Turn to another school, and then speak thus of a triumph: “What is the meaning of that chariot? What is the use of those generals bound in front of the chariot? and of the images of towns? and of the gold? and of the silver? and of the lieutenants on horseback? and of the tribunes? What avail all the shouts of the soldiery? and all that procession? To hunt for applause, to be carried through the city, to wish to he gazed upon, are all mere trifles, believe me, things to please children. There is nothing in all those things which you can grasp as solid, nothing which you can refer to as causing pleasure to the body. [61] You see me who have returned from the same province on returning from which Titus Flamininus, and Lucius Paullus, and Quintus Metellus, and Titus Didius, and multitudes of others, inflamed with empty desires, have celebrated triumphs; you see me, I say, returning in such a spirit, that I trampled my Macedonian laurels under foot at the Esquiline gate,—that I arrived with fifteen ill-dressed men thirsting at the Coelimontane gate, where my freedman had a couple of days before hired me a house suited to so great a general; and if that house had not been to be let, I should have pitched myself a tent in the Campus Martius.
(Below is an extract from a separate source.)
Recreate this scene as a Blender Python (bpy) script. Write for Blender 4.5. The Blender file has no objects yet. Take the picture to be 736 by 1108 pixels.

Meanwhile, O Caesar, in consequence of my neglect of all that triumphal pomp, my money remains safe at home, and will remain there. Immediately on my return, I gave in my accounts to the treasury, as your law required; but in no other particular have I complied with your law. And if you examine those accounts, you will see that no one has ever gained greater advantage from his learning than I have. For they are drawn up so learnedly and so cleverly, that the clerk who made the return to the treasury, when he had written them all out, scratching his head with his left hand, murmured out, ‘Indeed, the accounts are wonderfully clear, the money οἴχεται.’”1 If you make him this speech, I have no doubt that you will be able to recall him to his senses even when actually stepping into his chariot.


1 A Greek word signifying “is gone, perished.”